§ **Problem**
Reproduce the listing exactly, with no pictures in your copy.

[start]

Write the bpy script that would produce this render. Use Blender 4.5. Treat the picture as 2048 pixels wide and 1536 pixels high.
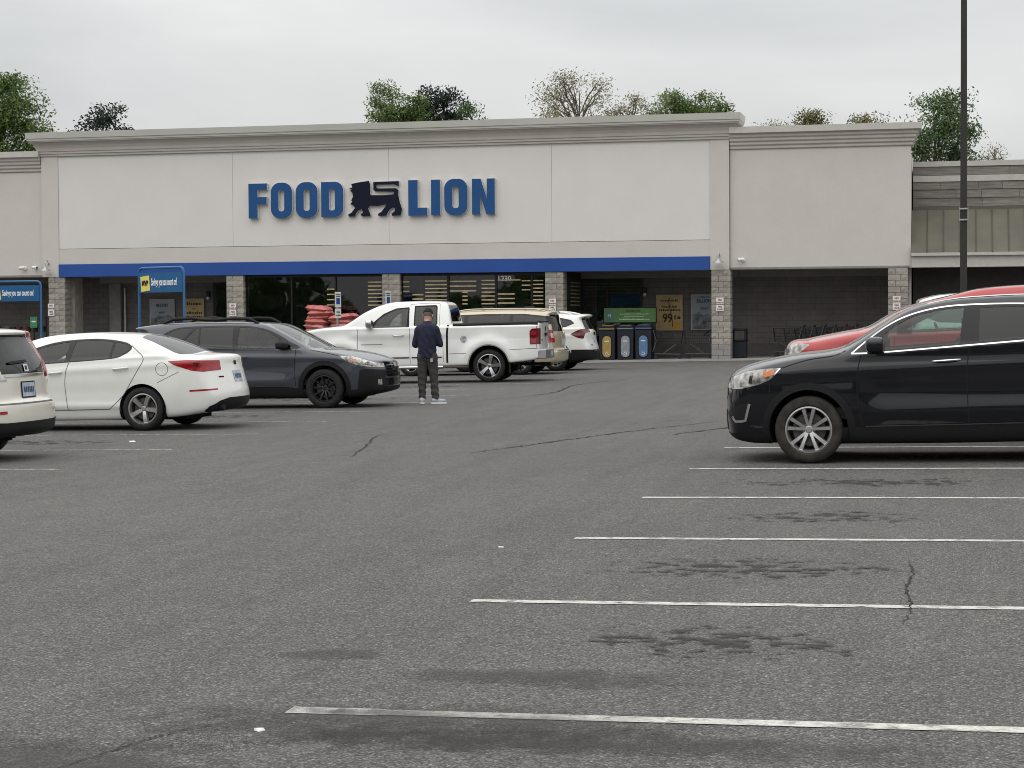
import bpy, bmesh, math, random
import numpy as np
from mathutils import Vector, Matrix

for _o in list(bpy.data.objects):
    bpy.data.objects.remove(_o, do_unlink=True)
SC = bpy.context.scene
COL = SC.collection

# ------------------------------------------------------------------ camera
CAM_YAW, CAM_PITCH, CAM_ROLL, CAM_H = 0.2267, 0.0310, -0.0057, 1.64
LOT_TILT = 0.0145                      # cross fall of the car park
def gz(x, y):
    return LOT_TILT * (x * math.cos(CAM_YAW) + y * math.sin(CAM_YAW))
_F = Vector((-math.sin(CAM_YAW) * math.cos(CAM_PITCH), math.cos(CAM_YAW) * math.cos(CAM_PITCH), -math.sin(CAM_PITCH)))
_R = Vector((math.cos(CAM_YAW), math.sin(CAM_YAW), 0))
_U = _R.cross(_F)
_R2 = _R * math.cos(CAM_ROLL) + _U * math.sin(CAM_ROLL)
_U2 = _U * math.cos(CAM_ROLL) - _R * math.sin(CAM_ROLL)
cam_d = bpy.data.cameras.new('camera')
cam_d.sensor_fit = 'HORIZONTAL'
cam_d.sensor_width = 36.0
cam_d.lens = 36.0 * 3867.3 / 2048.0
cam_d.shift_y = -17.0 / 2048.0
cam_d.clip_start, cam_d.clip_end = 0.1, 3000.0
cam = bpy.data.objects.new('camera', cam_d)
COL.objects.link(cam)
cam.matrix_world = Matrix(((_R2.x, _U2.x, -_F.x, 0), (_R2.y, _U2.y, -_F.y, 0), (_R2.z, _U2.z, -_F.z, CAM_H), (0, 0, 0, 1)))
SC.camera = cam

# ------------------------------------------------------------------ overcast sky and soft sun
SUN_EL, SUN_AZ = math.radians(58), math.radians(205)      # azimuth from +Y clockwise
world = bpy.data.worlds.new('World')
SC.world = world
world.use_nodes = True
wt = world.node_tree
wt.nodes.clear()
def wn(t, **k):
    n = wt.nodes.new(t)
    for a, b in k.items():
        setattr(n, a, b)
    return n
w_out = wn('ShaderNodeOutputWorld')
w_bg = wn('ShaderNodeBackground')
w_bg.inputs['Strength'].default_value = 0.11
w_sky = wn('ShaderNodeTexSky', sky_type='NISHITA')
w_sky.sun_disc = False
w_sky.sun_elevation = SUN_EL
w_sky.sun_rotation = SUN_AZ
w_sky.air_density, w_sky.dust_density, w_sky.ozone_density = 1.0, 3.0, 1.0
w_tc = wn('ShaderNodeTexCoord')
w_sep = wn('ShaderNodeSeparateXYZ')
wt.links.new(w_tc.outputs['Generated'], w_sep.inputs[0])
# cloud deck: an overcast sky three times as bright overhead as at the horizon
w_up = wn('ShaderNodeMapRange')
w_up.inputs['From Min'].default_value, w_up.inputs['From Max'].default_value = 0.0, 1.0
w_up.inputs['To Min'].default_value, w_up.inputs['To Max'].default_value = 5.3, 16.5
wt.links.new(w_sep.outputs['Z'], w_up.inputs['Value'])
w_map = wn('ShaderNodeMapping')
w_map.inputs['Scale'].default_value = (1.6, 1.6, 5.0)
wt.links.new(w_tc.outputs['Generated'], w_map.inputs['Vector'])
w_n1 = wn('ShaderNodeTexNoise')
w_n1.inputs['Scale'].default_value = 2.4
w_n1.inputs['Detail'].default_value = 6.0
w_n1.inputs['Roughness'].default_value = 0.52
w_n1.inputs['Distortion'].default_value = 0.35
wt.links.new(w_map.outputs[0], w_n1.inputs['Vector'])
w_cl = wn('ShaderNodeMapRange')
w_cl.inputs['From Min'].default_value, w_cl.inputs['From Max'].default_value = 0.3, 0.7
w_cl.inputs['To Min'].default_value, w_cl.inputs['To Max'].default_value = 0.86, 1.09
wt.links.new(w_n1.outputs['Fac'], w_cl.inputs['Value'])
w_m = wn('ShaderNodeMath', operation='MULTIPLY')
wt.links.new(w_up.outputs[0], w_m.inputs[0])
wt.links.new(w_cl.outputs[0], w_m.inputs[1])
w_tint = wn('ShaderNodeMix', data_type='RGBA')
w_tint.inputs[6].default_value = (0.955, 0.985, 1.0, 1)
w_tint.inputs[7].default_value = (1.01, 1.005, 0.985, 1)
wt.links.new(w_n1.outputs['Fac'], w_tint.inputs[0])
w_vm = wn('ShaderNodeVectorMath', operation='SCALE')
wt.links.new(w_tint.outputs[2], w_vm.inputs[0])
wt.links.new(w_m.outputs[0], w_vm.inputs['Scale'])
w_mix = wn('ShaderNodeMix', data_type='RGBA')
w_mix.inputs[0].default_value = 0.93            # the deck lets a little of the clear sky through
wt.links.new(w_sky.outputs[0], w_mix.inputs[6])
wt.links.new(w_vm.outputs[0], w_mix.inputs[7])
wt.links.new(w_mix.outputs[2], w_bg.inputs['Color'])
wt.links.new(w_bg.outputs[0], w_out.inputs[0])

sun_d = bpy.data.lights.new('sun', 'SUN')
sun_d.energy = 0.9
sun_d.angle = math.radians(80)
sun_d.color = (1.0, 0.965, 0.92)
sun = bpy.data.objects.new('sun', sun_d)
COL.objects.link(sun)
_sd = Vector((math.sin(SUN_AZ) * math.cos(SUN_EL), math.cos(SUN_AZ) * math.cos(SUN_EL), math.sin(SUN_EL)))
sun.rotation_euler = _sd.to_track_quat('Z', 'Y').to_euler()
sun.location = (0, -20, 60)

vs = SC.view_settings
vs.view_transform = 'Standard'
vs.look = 'None'
vs.gamma = 1.0
vs.use_curve_mapping = False
vs.exposure = 0.09
SC.cycles.max_bounces = 8
SC.cycles.transparent_max_bounces = 16
SC.cycles.use_adaptive_sampling = True
SC.cycles.use_denoising = True
SC.cycles.filter_width = 0.95
random.seed(7)
RNG = np.random.default_rng(11)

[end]

§ **Task answer**
Write the bpy script that would produce this render. Use Blender 4.5. Treat the picture as 2048 pixels wide and 1536 pixels high.
import bpy, bmesh, math, random
import numpy as np
from mathutils import Vector, Matrix

for _o in list(bpy.data.objects):
    bpy.data.objects.remove(_o, do_unlink=True)
SC = bpy.context.scene
COL = SC.collection

# ------------------------------------------------------------------ camera
CAM_YAW, CAM_PITCH, CAM_ROLL, CAM_H = 0.2267, 0.0310, -0.0057, 1.64
LOT_TILT = 0.0145                      # cross fall of the car park
def gz(x, y):
    return LOT_TILT * (x * math.cos(CAM_YAW) + y * math.sin(CAM_YAW))
_F = Vector((-math.sin(CAM_YAW) * math.cos(CAM_PITCH), math.cos(CAM_YAW) * math.cos(CAM_PITCH), -math.sin(CAM_PITCH)))
_R = Vector((math.cos(CAM_YAW), math.sin(CAM_YAW), 0))
_U = _R.cross(_F)
_R2 = _R * math.cos(CAM_ROLL) + _U * math.sin(CAM_ROLL)
_U2 = _U * math.cos(CAM_ROLL) - _R * math.sin(CAM_ROLL)
cam_d = bpy.data.cameras.new('camera')
cam_d.sensor_fit = 'HORIZONTAL'
cam_d.sensor_width = 36.0
cam_d.lens = 36.0 * 3867.3 / 2048.0
cam_d.shift_y = -17.0 / 2048.0
cam_d.clip_start, cam_d.clip_end = 0.1, 3000.0
cam = bpy.data.objects.new('camera', cam_d)
COL.objects.link(cam)
cam.matrix_world = Matrix(((_R2.x, _U2.x, -_F.x, 0), (_R2.y, _U2.y, -_F.y, 0), (_R2.z, _U2.z, -_F.z, CAM_H), (0, 0, 0, 1)))
SC.camera = cam

# ------------------------------------------------------------------ overcast sky and soft sun
SUN_EL, SUN_AZ = math.radians(58), math.radians(205)      # azimuth from +Y clockwise
world = bpy.data.worlds.new('World')
SC.world = world
world.use_nodes = True
wt = world.node_tree
wt.nodes.clear()
def wn(t, **k):
    n = wt.nodes.new(t)
    for a, b in k.items():
        setattr(n, a, b)
    return n
w_out = wn('ShaderNodeOutputWorld')
w_bg = wn('ShaderNodeBackground')
w_bg.inputs['Strength'].default_value = 0.11
w_sky = wn('ShaderNodeTexSky', sky_type='NISHITA')
w_sky.sun_disc = False
w_sky.sun_elevation = SUN_EL
w_sky.sun_rotation = SUN_AZ
w_sky.air_density, w_sky.dust_density, w_sky.ozone_density = 1.0, 3.0, 1.0
w_tc = wn('ShaderNodeTexCoord')
w_sep = wn('ShaderNodeSeparateXYZ')
wt.links.new(w_tc.outputs['Generated'], w_sep.inputs[0])
# cloud deck: an overcast sky three times as bright overhead as at the horizon
w_up = wn('ShaderNodeMapRange')
w_up.inputs['From Min'].default_value, w_up.inputs['From Max'].default_value = 0.0, 1.0
w_up.inputs['To Min'].default_value, w_up.inputs['To Max'].default_value = 5.3, 16.5
wt.links.new(w_sep.outputs['Z'], w_up.inputs['Value'])
w_map = wn('ShaderNodeMapping')
w_map.inputs['Scale'].default_value = (1.6, 1.6, 5.0)
wt.links.new(w_tc.outputs['Generated'], w_map.inputs['Vector'])
w_n1 = wn('ShaderNodeTexNoise')
w_n1.inputs['Scale'].default_value = 2.4
w_n1.inputs['Detail'].default_value = 6.0
w_n1.inputs['Roughness'].default_value = 0.52
w_n1.inputs['Distortion'].default_value = 0.35
wt.links.new(w_map.outputs[0], w_n1.inputs['Vector'])
w_cl = wn('ShaderNodeMapRange')
w_cl.inputs['From Min'].default_value, w_cl.inputs['From Max'].default_value = 0.3, 0.7
w_cl.inputs['To Min'].default_value, w_cl.inputs['To Max'].default_value = 0.86, 1.09
wt.links.new(w_n1.outputs['Fac'], w_cl.inputs['Value'])
w_m = wn('ShaderNodeMath', operation='MULTIPLY')
wt.links.new(w_up.outputs[0], w_m.inputs[0])
wt.links.new(w_cl.outputs[0], w_m.inputs[1])
w_tint = wn('ShaderNodeMix', data_type='RGBA')
w_tint.inputs[6].default_value = (0.955, 0.985, 1.0, 1)
w_tint.inputs[7].default_value = (1.01, 1.005, 0.985, 1)
wt.links.new(w_n1.outputs['Fac'], w_tint.inputs[0])
w_vm = wn('ShaderNodeVectorMath', operation='SCALE')
wt.links.new(w_tint.outputs[2], w_vm.inputs[0])
wt.links.new(w_m.outputs[0], w_vm.inputs['Scale'])
w_mix = wn('ShaderNodeMix', data_type='RGBA')
w_mix.inputs[0].default_value = 0.93            # the deck lets a little of the clear sky through
wt.links.new(w_sky.outputs[0], w_mix.inputs[6])
wt.links.new(w_vm.outputs[0], w_mix.inputs[7])
wt.links.new(w_mix.outputs[2], w_bg.inputs['Color'])
wt.links.new(w_bg.outputs[0], w_out.inputs[0])

sun_d = bpy.data.lights.new('sun', 'SUN')
sun_d.energy = 0.9
sun_d.angle = math.radians(80)
sun_d.color = (1.0, 0.965, 0.92)
sun = bpy.data.objects.new('sun', sun_d)
COL.objects.link(sun)
_sd = Vector((math.sin(SUN_AZ) * math.cos(SUN_EL), math.cos(SUN_AZ) * math.cos(SUN_EL), math.sin(SUN_EL)))
sun.rotation_euler = _sd.to_track_quat('Z', 'Y').to_euler()
sun.location = (0, -20, 60)

vs = SC.view_settings
vs.view_transform = 'Standard'
vs.look = 'None'
vs.gamma = 1.0
vs.use_curve_mapping = False
vs.exposure = 0.09
SC.cycles.max_bounces = 8
SC.cycles.transparent_max_bounces = 16
SC.cycles.use_adaptive_sampling = True
SC.cycles.use_denoising = True
SC.cycles.filter_width = 0.95
random.seed(7)
RNG = np.random.default_rng(11)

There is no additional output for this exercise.